====== Input ======

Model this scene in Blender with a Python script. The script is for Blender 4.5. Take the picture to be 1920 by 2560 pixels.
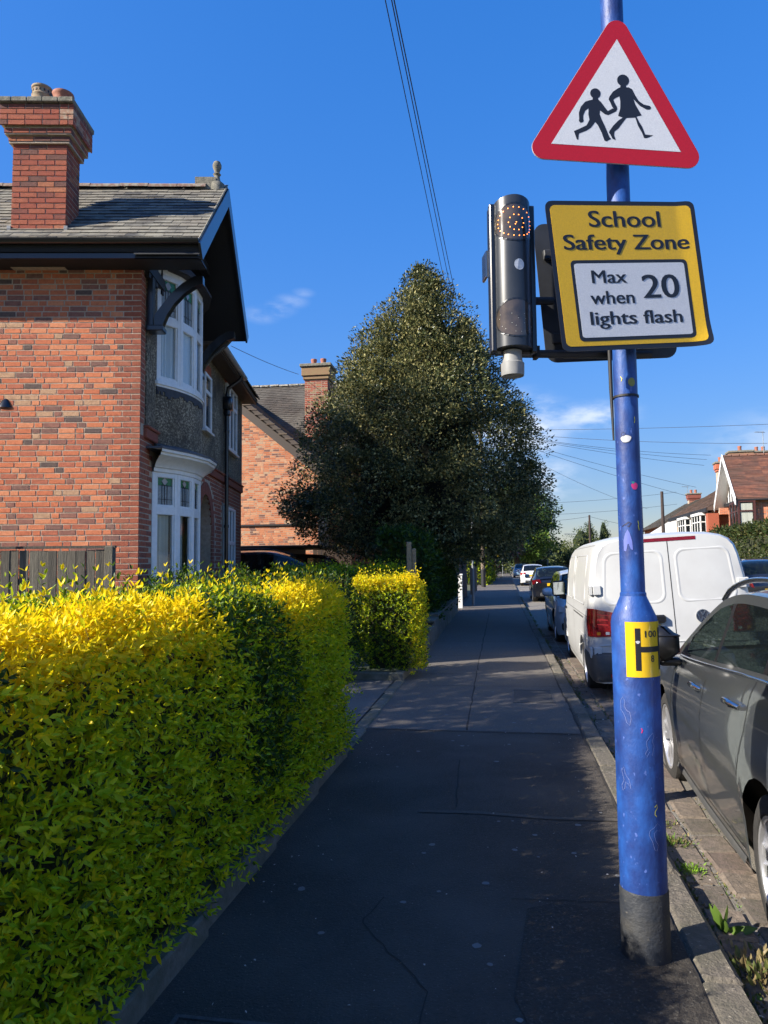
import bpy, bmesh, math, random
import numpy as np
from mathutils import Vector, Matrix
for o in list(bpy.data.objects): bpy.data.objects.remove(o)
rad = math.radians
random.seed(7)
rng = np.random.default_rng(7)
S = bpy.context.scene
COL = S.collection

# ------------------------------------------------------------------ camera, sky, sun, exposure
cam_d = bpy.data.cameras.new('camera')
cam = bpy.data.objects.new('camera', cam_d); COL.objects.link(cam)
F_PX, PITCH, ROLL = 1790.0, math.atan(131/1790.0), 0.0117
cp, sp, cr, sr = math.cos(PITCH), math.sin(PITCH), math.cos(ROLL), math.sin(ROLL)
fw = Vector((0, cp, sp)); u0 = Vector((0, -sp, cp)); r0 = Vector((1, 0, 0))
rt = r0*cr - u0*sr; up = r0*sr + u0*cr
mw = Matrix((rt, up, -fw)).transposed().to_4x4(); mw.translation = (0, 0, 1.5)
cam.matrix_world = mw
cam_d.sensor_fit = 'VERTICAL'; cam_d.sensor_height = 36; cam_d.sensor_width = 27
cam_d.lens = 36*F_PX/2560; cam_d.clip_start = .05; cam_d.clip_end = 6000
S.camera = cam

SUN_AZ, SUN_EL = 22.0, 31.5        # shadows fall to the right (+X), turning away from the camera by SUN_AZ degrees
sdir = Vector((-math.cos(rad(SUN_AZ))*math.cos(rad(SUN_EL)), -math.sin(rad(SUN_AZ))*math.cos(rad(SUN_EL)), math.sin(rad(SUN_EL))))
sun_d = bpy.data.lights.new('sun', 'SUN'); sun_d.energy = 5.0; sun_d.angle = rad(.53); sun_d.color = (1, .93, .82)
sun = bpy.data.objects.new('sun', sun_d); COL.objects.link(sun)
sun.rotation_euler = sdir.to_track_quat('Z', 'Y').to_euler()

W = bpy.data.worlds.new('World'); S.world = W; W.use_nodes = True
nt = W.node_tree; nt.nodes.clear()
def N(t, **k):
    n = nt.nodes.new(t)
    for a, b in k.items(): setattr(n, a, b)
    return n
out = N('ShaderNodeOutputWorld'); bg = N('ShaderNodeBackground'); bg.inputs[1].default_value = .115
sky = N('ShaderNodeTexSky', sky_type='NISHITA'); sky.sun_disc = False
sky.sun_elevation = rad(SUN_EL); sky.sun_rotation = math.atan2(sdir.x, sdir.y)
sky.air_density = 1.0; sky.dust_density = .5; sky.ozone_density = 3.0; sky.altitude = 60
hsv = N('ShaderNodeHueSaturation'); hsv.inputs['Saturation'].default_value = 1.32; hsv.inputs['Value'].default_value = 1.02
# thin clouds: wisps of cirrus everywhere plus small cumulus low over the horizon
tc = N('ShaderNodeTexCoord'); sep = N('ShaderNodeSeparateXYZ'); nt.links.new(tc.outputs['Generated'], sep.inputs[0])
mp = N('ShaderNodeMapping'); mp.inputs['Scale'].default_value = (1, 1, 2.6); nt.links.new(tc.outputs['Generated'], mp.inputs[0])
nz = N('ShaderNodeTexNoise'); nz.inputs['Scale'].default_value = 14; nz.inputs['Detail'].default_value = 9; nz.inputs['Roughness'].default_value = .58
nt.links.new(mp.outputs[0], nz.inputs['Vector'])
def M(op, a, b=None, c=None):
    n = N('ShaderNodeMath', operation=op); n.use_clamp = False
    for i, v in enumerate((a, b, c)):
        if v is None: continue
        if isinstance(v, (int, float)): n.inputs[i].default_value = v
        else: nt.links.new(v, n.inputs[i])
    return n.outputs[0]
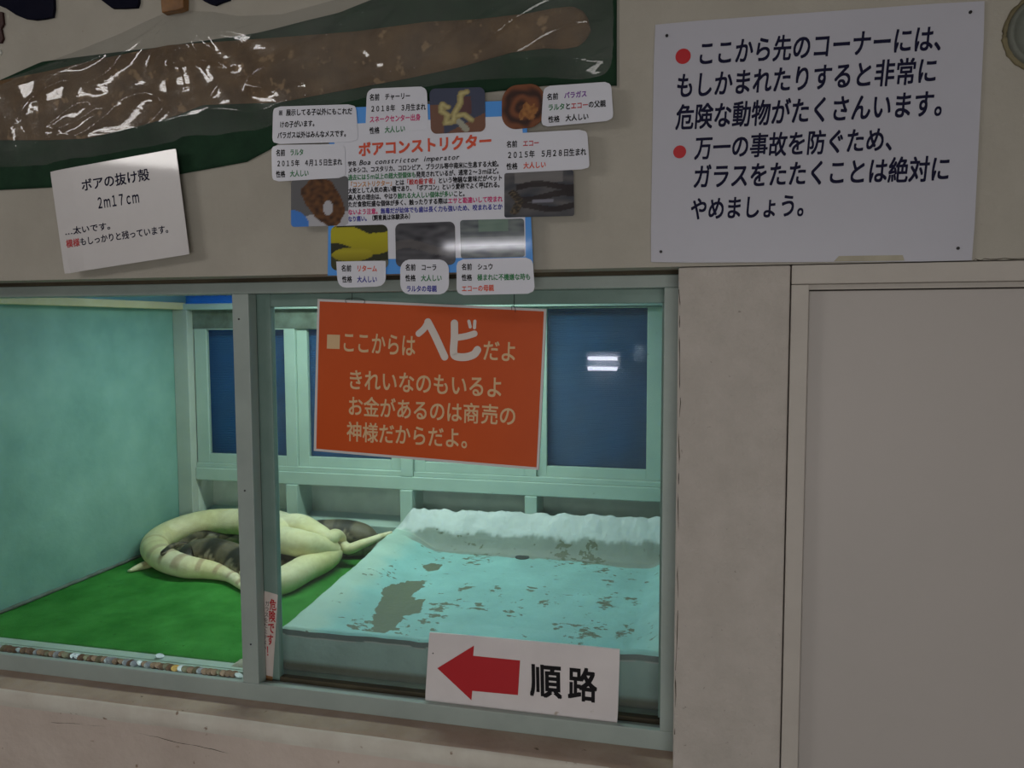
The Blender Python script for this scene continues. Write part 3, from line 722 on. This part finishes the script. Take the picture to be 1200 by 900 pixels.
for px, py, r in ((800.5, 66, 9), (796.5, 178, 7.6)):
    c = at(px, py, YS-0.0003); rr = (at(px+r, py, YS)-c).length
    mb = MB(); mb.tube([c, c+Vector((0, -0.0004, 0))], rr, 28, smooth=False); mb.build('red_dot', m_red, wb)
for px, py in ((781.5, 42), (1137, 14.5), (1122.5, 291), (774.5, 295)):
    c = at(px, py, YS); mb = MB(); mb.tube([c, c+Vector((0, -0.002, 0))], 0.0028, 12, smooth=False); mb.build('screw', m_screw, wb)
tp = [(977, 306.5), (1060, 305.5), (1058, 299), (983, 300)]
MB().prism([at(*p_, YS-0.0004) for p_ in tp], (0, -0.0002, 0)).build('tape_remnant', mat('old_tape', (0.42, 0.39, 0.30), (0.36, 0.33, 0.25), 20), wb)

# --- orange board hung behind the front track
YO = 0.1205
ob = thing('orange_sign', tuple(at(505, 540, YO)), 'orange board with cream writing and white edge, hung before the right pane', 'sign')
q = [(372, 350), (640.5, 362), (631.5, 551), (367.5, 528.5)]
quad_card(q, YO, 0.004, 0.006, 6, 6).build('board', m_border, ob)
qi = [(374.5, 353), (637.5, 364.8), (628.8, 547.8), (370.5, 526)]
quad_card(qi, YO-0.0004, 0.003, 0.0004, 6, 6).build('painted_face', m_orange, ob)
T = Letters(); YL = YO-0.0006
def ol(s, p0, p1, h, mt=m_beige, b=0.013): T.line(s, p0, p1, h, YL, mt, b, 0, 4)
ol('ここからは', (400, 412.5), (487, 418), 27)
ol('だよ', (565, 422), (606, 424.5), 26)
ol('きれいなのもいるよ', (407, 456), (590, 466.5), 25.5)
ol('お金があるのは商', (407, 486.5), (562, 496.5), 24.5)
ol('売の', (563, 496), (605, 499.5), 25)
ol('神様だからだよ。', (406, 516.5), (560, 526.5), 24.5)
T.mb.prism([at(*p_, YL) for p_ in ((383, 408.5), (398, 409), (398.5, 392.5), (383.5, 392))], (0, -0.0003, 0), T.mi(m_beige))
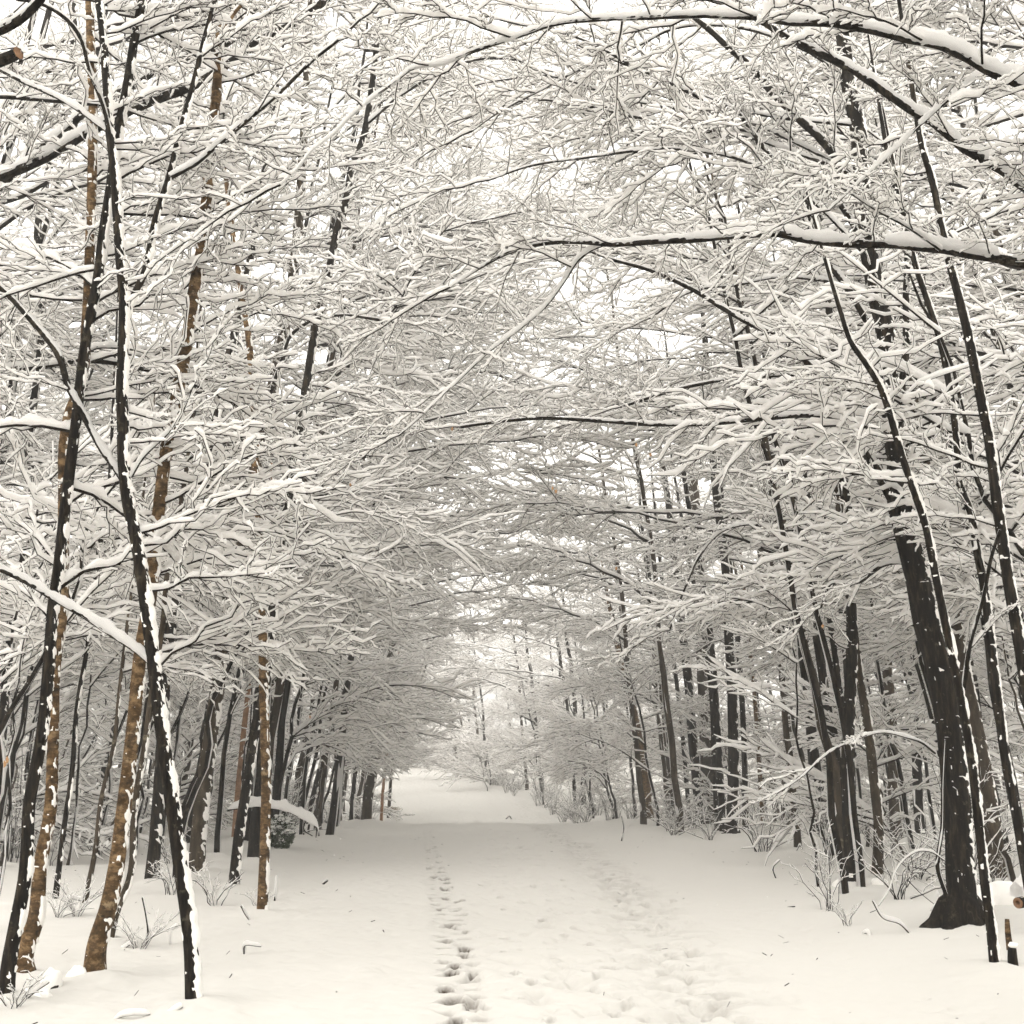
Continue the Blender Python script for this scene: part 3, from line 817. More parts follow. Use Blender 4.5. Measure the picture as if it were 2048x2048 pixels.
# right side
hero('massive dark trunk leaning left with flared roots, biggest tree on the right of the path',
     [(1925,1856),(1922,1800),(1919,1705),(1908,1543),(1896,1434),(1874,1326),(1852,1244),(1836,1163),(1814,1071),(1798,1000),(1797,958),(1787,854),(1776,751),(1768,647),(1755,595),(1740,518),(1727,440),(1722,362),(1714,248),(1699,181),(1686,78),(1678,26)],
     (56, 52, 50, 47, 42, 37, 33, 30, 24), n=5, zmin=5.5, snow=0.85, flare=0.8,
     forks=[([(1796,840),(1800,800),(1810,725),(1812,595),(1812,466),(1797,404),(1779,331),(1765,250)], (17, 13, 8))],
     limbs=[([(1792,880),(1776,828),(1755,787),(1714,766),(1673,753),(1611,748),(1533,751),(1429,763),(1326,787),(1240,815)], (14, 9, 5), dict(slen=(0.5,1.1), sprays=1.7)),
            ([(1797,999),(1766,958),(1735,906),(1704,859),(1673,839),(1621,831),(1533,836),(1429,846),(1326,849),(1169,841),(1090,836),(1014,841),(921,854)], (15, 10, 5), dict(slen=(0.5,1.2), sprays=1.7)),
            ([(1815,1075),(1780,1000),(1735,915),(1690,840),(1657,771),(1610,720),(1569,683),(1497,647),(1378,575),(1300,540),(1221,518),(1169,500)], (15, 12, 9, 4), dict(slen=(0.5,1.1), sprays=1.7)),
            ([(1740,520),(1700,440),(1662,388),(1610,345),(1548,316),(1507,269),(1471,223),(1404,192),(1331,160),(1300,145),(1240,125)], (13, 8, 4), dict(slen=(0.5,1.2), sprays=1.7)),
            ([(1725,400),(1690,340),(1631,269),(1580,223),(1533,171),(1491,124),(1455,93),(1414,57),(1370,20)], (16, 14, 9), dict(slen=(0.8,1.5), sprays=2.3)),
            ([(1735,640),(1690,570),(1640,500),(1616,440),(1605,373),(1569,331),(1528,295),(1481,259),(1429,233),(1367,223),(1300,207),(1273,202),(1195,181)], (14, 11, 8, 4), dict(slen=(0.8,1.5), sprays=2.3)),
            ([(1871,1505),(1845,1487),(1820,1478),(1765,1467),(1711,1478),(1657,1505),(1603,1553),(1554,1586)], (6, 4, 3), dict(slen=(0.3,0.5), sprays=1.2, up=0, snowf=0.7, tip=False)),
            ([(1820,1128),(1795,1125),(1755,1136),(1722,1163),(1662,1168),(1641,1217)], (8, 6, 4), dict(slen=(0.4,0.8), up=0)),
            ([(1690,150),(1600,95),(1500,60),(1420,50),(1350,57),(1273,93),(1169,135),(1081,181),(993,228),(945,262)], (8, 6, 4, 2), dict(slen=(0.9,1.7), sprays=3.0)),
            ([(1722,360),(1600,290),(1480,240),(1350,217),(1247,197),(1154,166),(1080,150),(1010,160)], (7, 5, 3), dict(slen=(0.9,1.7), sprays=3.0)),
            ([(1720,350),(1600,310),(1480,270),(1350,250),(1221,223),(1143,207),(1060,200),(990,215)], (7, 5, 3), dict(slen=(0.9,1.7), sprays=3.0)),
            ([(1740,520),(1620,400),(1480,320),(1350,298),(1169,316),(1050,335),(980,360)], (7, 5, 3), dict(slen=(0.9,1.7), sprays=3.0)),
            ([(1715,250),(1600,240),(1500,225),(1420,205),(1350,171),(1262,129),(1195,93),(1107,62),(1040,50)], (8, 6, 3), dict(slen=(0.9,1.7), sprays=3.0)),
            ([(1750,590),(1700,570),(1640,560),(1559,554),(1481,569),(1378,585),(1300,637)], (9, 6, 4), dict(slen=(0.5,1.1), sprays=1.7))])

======

▶ [Your objective] Take the lines from the start of the material to the line with "COL = S.collection", both included, and transcribe them exactly without the pictures.

▶ [The solution]
Model this scene in Blender with a Python script. The script is for Blender 4.5. Take the picture to be 1920 by 2560 pixels.
import bpy, bmesh, math, random
import numpy as np
from mathutils import Vector, Matrix
for o in list(bpy.data.objects): bpy.data.objects.remove(o)
rad = math.radians
random.seed(7)
rng = np.random.default_rng(7)
S = bpy.context.scene
COL = S.collection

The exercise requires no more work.